> [Task objective]:
Repeat exactly the lines running from the first line of the data to the line containing "(.54, .50, .43), .8, .6)", both ends included, and nothing else; drop the pictures.

> [Records to process]:
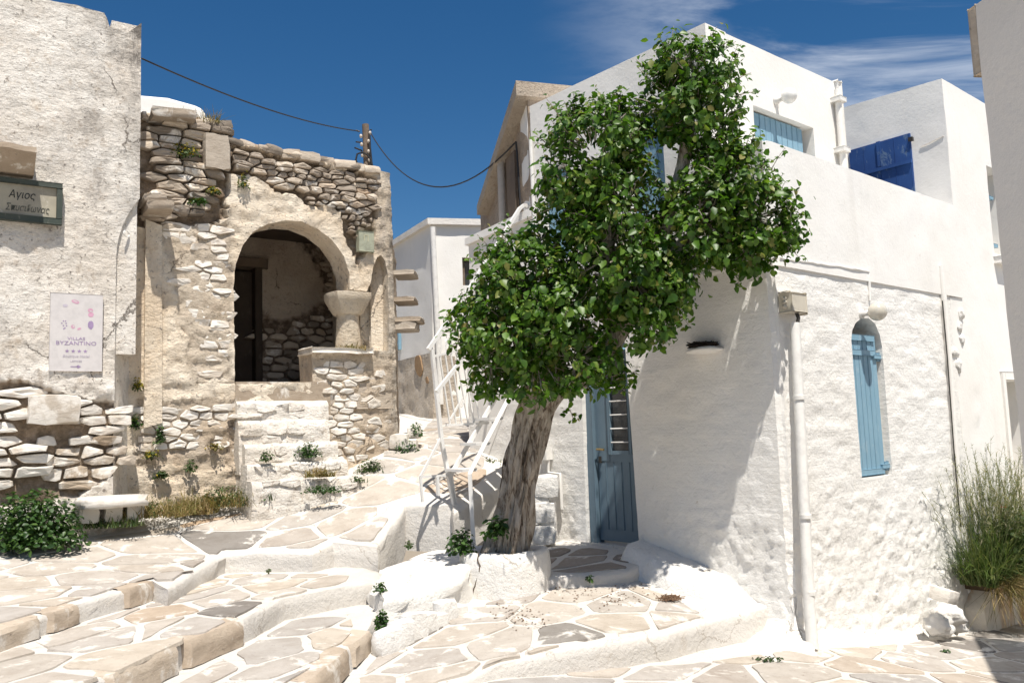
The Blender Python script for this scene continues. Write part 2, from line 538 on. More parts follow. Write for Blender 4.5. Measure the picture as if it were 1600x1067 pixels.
ST_PAVE = m_stone('paving', [(0, (.45, .40, .345)), (.22, (.505, .455, .395)), (.45, (.42, .385, .35)), (.62, (.51, .445, .365)), (.84, (.385, .36, .335)), (.90, (.43, .36, .29)), (.93, (.45, .325, .215)), (.955, (.36, .33, .30)), (.97, (.28, .26, .235)), (1, (.22, .20, .18))], .22, .8)
ST_RISE = m_stone('riser', [(0, (.44, .36, .28)), (1, (.54, .46, .37))], .25, .8)
ST_LIME = m_stone('limed_rubble', [(0, (.56, .485, .40)), (.5, (.68, .61, .525)), (1, (.74, .68, .60))], .8)
ST_WARM = m_stone('warm_wall_stone', [(0, (.36, .28, .20)), (.5, (.50, .42, .33)), (1, (.60, .53, .45))], .45)
BLUE = m_paint('pale_blue_paint', (.195, .335, .43), (.22, .365, .46), .4, (.33, .43, .48), .55, .4)
BLUE_DOOR = m_paint('grey_blue_paint', (.115, .17, .215), (.125, .185, .235), rough=.45)
NAVY = m_paint('worn_navy_paint', (.016, .060, .21), (.025, .085, .27), .85, (.13, .20, .30), .6)
METALW = m_paint('white_metal_paint', (.76, .75, .73), (.70, .68, .65), .35, (.45, .36, .28), .5, .1)
PVC = m_plain('white_pvc', (.76, .74, .70), .45)
BEIGE_P = m_plain('beige_plastic', (.56, .51, .42), .5)
GLASSW = m_plain('milk_glass', (.82, .80, .76), .12, .6)
GLOBE = m_plain('globe_glass', (.58, .54, .46), .1, .8)
DARKGLASS = m_plain('dark_pane', (.03, .035, .04), .12, .6)
OLDWOOD = m_paint('old_dark_wood', (.045, .032, .022), (.07, .05, .035), .4, (.12, .10, .08), .8, .6)
GREYWOOD = m_paint('grey_wood', (.17, .125, .09), (.12, .09, .065), .4, (.26, .21, .17), .85, .8)
SIGNW = m_paint('sign_board', (.38, .345, .265), (.26, .235, .19), .9, (.54, .50, .43), .8, .6)
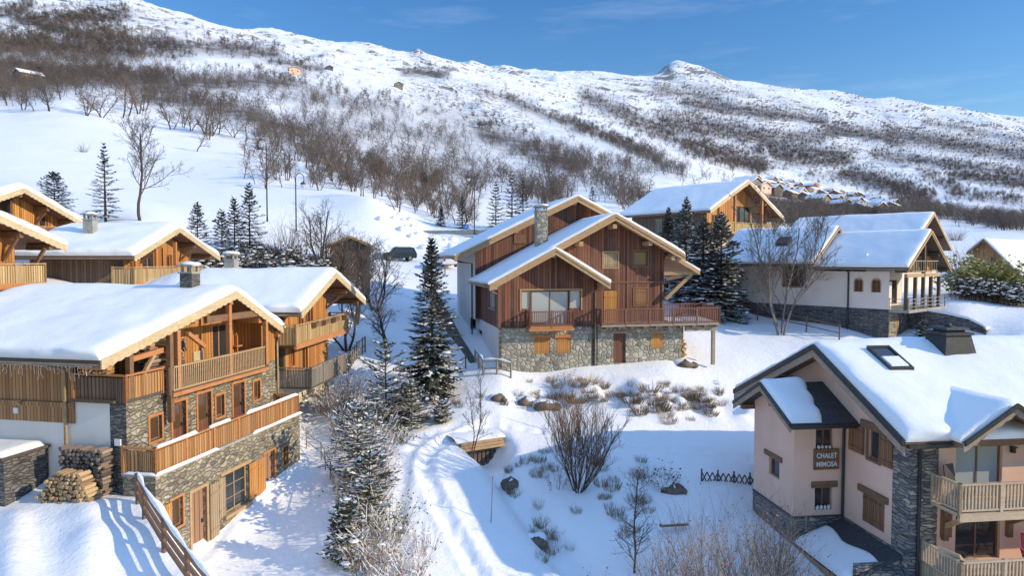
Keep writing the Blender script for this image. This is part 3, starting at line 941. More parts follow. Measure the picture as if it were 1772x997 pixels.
def snow_patch(H, x0, x1, y0, y1, z, T=0.12, seed=0, name='snow', parent=None, n=14, m=14):
    rg = rng_of(seed)
    ph = [rg.uniform(0, 6) for _ in range(4)]
    rows = []
    for i in range(n + 1):
        row = []
        for j in range(m + 1):
            s, t = i / n, j / m
            e = min(min(s, 1 - s) * (x1 - x0), min(t, 1 - t) * (y1 - y0))
            q = min(1, e / max(T * 1.5, 0.05))
            x, y = x0 + (x1 - x0) * s, y0 + (y1 - y0) * t
            row.append((x, y, z + T * (0.12 + 0.88 * math.sqrt(max(0, 1 - (1 - q) ** 2))) * (1 + 0.2 * math.sin(x * 1.7 + ph[0]) * math.sin(y * 2.1 + ph[1])) if e > 0 else z - 0.01))
        rows.append(row)
    mb = MB(); mb.grid(rows)
    return H.put(mb, name, 'snow_clump', parent)

def gable_roof(H, prof, y0, y1, thick=0.2, mat='timber_brown', T=0.38, barge='trim_pale', scallop=True, purlins=(), purlin_mat='timber_brown', purlin_len=1.6, seed=1, barge_h=0.3, snow_over=0.06, back_barge=False, gutter=True, snow_cut=None, double=False):
    """prof: left eave, ridge, right eave as (x, z) of the roof's upper face; slab runs y0..y1"""
    (xl, zl), (xr, zr), (xe, ze) = prof
    mb = MB()
    mb.prism([(xl, zl), (xl, zl - thick), (xr, zr - thick), (xe, ze - thick), (xe, ze), (xr, zr)], y0, y1)
    roof = H.put(mb, 'roof', mat)
    # bargeboards
    b = MB()
    th = 0.06
    for (xa, za), (xb, zb) in (((xl, zl), (xr, zr)), ((xr, zr), (xe, ze))):
        L = math.hypot(xb - xa, zb - za)
        n = max(2, int(L / 0.055)) if scallop else 2
        for yy in ((y0 - th - .003,) if not back_barge else (y0 - th - .003, y1 + .003)):
            top0, top1, bot0, bot1 = [], [], [], []
            for i in range(n + 1):
                t = i / n
                x, z = xa + (xb - xa) * t, za + (zb - za) * t
                wv = 0.05 * abs(math.sin(math.pi * L * t / 0.38)) if scallop else 0
                top0.append((x, yy, z + 0.03)); top1.append((x, yy + th, z + 0.03))
                bot0.append((x, yy, z - barge_h - wv)); bot1.append((x, yy + th, z - barge_h - wv))
            b.grid([top0, bot0], False); b.grid([top1, bot1], False); b.grid([bot0, bot1], False); b.grid([top0, top1], False)
            for k in (0, -1): b.face([top0[k], top1[k], bot1[k], bot0[k]])
            if double:
                b.prism([(xa, za + .032), (xb, zb + .032), (xb, zb - .13), (xa, za - .13)], yy - .05, yy - .003)
    H.put(b, 'bargeboard', barge, roof)
    for (px_, ) in [(p,) for p in purlins]:
        t = px_
        if t <= 0: x, z = xr + (xl - xr) * (-t), zr + (zl - zr) * (-t)
        else: x, z = xr + (xe - xr) * t, zr + (ze - zr) * t
        p = MB(); p.box(x - .12, x + .12, y0 + 0.12, y0 + purlin_len, z - thick - .34, z - thick - .02)
        H.put(p, 'purlin', purlin_mat)
    if gutter:
        for x, z in ((xl - .07, zl - .1), (xe + .07, ze - .1)):
            g = MB()
            rows = []
            for yy in (y0 + .05, y1 - .05):
                rows.append([(x + .075 * math.cos(a), yy, z + .075 * math.sin(a)) for a in [math.pi + math.pi * k / 6 for k in range(7)]])
            g.grid(rows)
            H.put(g, 'gutter', 'zinc', roof)
    if T > 0: roof_snow(H, prof, y0, y1, T, seed, roof, snow_over, snow_cut)
    return roof

def roof_snow(H, prof, y0, y1, T, seed, parent, over=0.06, cut=None):
    (xl, zl), (xr, zr), (xe, ze) = prof
    La, Lb = math.hypot(xr - xl, zr - zl), math.hypot(xe - xr, ze - zr)
    r = T * 1.15
    def ticks(L, n_in, first=False, last=False):
        """fine steps near the outer edges"""
        e = [r * q for q in (0, .04, .12, .25, .42, .65, 1.0)]
        a = list(e) if first else [0]
        bnd = [L - q for q in e[::-1]] if last else [L]
        lo, hi = a[-1], bnd[0]
        mid = [lo + (hi - lo) * k / n_in for k in range(1, n_in)] if hi > lo else []
        return a + mid + bnd
    acr = [(-q) for q in ticks(La, max(5, int(La / .28)), False, True)[::-1]] + ticks(Lb, max(5, int(Lb / .28)), False, True)[1:]
    alo = ticks(y1 - y0, max(6, int((y1 - y0) / .28)), True, True)
    ss, tt = np.array(acr), np.array(alo)
    S, Tt = np.meshgrid(ss, tt, indexing='ij')
    L = np.where(S < 0, La, Lb)
    d1 = L - np.abs(S)
    d2 = np.minimum(Tt, (y1 - y0) - Tt)
    k = lambda d: np.sqrt(np.clip(1 - (1 - np.clip(d / r, 0, 1)) ** 2, 0, 1))
    ux = np.where(S < 0, (xl - xr) / La, (xe - xr) / Lb); uz = np.where(S < 0, (zl - zr) / La, (ze - zr) / Lb)
    X = xr + np.abs(S) * ux; Z = zr + np.abs(S) * uz
    nx, nz_ = np.where(S < 0, uz, -uz), np.abs(ux)
    nx = np.where(np.abs(S) < 1e-6, 0, nx)
    Y = y0 + Tt
    lump = 1 + 0.24 * vnoise(X / 1.7 + seed, Y / 1.7, 3) + 0.4 * vnoise(X / 4.3 + seed, Y / 4.3, 4) + .09 * vnoise(X / .5, Y / .5, 5)
    h = T * (0.05 + 0.95 * k(d1) * k(d2)) * lump
    if cut is not None: h = h * cut(X, Y)
    ridge = np.exp(-(np.abs(S) / 0.7) ** 2)
    h = h - ridge * T * 0.14
    # the bulge hanging over the eaves and verge
    ov = over + 0.16 * np.clip(vnoise(Y / .8 + seed, X / .8, 8) + .15, 0, 1) + .07 * vnoise(Y / .25, X / .25 + seed, 9)
    b1 = np.where(d1 < r, np.sin(np.clip(d1 / r, 0, 1) * math.pi) * ov * 1.6 + (1 - d1 / r).clip(0, 1) * over * .5, 0)
    b2 = np.where(Tt < r, -1, 1) * np.where(d2 < r, np.sin(np.clip(d2 / r, 0, 1) * math.pi) * ov + (1 - d2 / r).clip(0, 1) * over * .4, 0)
    X = X + nx * h + ux * b1; Z = Z + nz_ * h + uz * b1 * 0.4; Y = Y + b2
    mb = MB()
    P = np.stack([X, Y, Z], 2)
    mb.grid([[tuple(q) for q in row] for row in P.tolist()])
    return H.put(mb, 'snow', 'snow', parent)

def chimney(H, x, y, z0, z1, w=0.62, d=0.62, mat='stone_grey', cap='concrete', snow=True):
    mb = MB(); mb.box(x - w / 2, x + w / 2, y - d / 2, y + d / 2, z0, z1)
    o = H.put(mb, 'chimney', mat)
    c = MB(); c.box(x - w / 2 - .06, x + w / 2 + .06, y - d / 2 - .06, y + d / 2 + .06, z1 + .002, z1 + .07)
    for sx in (-1, 1):
        for sy in (-1, 1):
            c.box(x + sx * (w / 2 - .08) - .05, x + sx * (w / 2 - .08) + .05, y + sy * (d / 2 - .08) - .05, y + sy * (d / 2 - .08) + .05, z1 + .07, z1 + .33)
    c.box(x - w / 2 - .1, x + w / 2 + .1, y - d / 2 - .1, y + d / 2 + .1, z1 + .33, z1 + .40)
    H.put(c, 'chimney_cap', cap, o)
    if snow:
        s = MB(); s.lump((x, y, z1 + .43), w / 2 + .13, d / 2 + .13, .13, rng_of(int(x * 7 + y * 3)), 10, 6)
        H.put(s, 'snow', 'snow_clump', o)
    return o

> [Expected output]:
The Blender Python script for this scene continues. Write part 2, from line 538 on. More parts follow. Write for Blender 4.5. Measure the picture as if it were 1600x1067 pixels.
ST_PAVE = m_stone('paving', [(0, (.45, .40, .345)), (.22, (.505, .455, .395)), (.45, (.42, .385, .35)), (.62, (.51, .445, .365)), (.84, (.385, .36, .335)), (.90, (.43, .36, .29)), (.93, (.45, .325, .215)), (.955, (.36, .33, .30)), (.97, (.28, .26, .235)), (1, (.22, .20, .18))], .22, .8)
ST_RISE = m_stone('riser', [(0, (.44, .36, .28)), (1, (.54, .46, .37))], .25, .8)
ST_LIME = m_stone('limed_rubble', [(0, (.56, .485, .40)), (.5, (.68, .61, .525)), (1, (.74, .68, .60))], .8)
ST_WARM = m_stone('warm_wall_stone', [(0, (.36, .28, .20)), (.5, (.50, .42, .33)), (1, (.60, .53, .45))], .45)
BLUE = m_paint('pale_blue_paint', (.195, .335, .43), (.22, .365, .46), .4, (.33, .43, .48), .55, .4)
BLUE_DOOR = m_paint('grey_blue_paint', (.115, .17, .215), (.125, .185, .235), rough=.45)
NAVY = m_paint('worn_navy_paint', (.016, .060, .21), (.025, .085, .27), .85, (.13, .20, .30), .6)
METALW = m_paint('white_metal_paint', (.76, .75, .73), (.70, .68, .65), .35, (.45, .36, .28), .5, .1)
PVC = m_plain('white_pvc', (.76, .74, .70), .45)
BEIGE_P = m_plain('beige_plastic', (.56, .51, .42), .5)
GLASSW = m_plain('milk_glass', (.82, .80, .76), .12, .6)
GLOBE = m_plain('globe_glass', (.58, .54, .46), .1, .8)
DARKGLASS = m_plain('dark_pane', (.03, .035, .04), .12, .6)
OLDWOOD = m_paint('old_dark_wood', (.045, .032, .022), (.07, .05, .035), .4, (.12, .10, .08), .8, .6)
GREYWOOD = m_paint('grey_wood', (.17, .125, .09), (.12, .09, .065), .4, (.26, .21, .17), .85, .8)
SIGNW = m_paint('sign_board', (.38, .345, .265), (.26, .235, .19), .9, (.54, .50, .43), .8, .6)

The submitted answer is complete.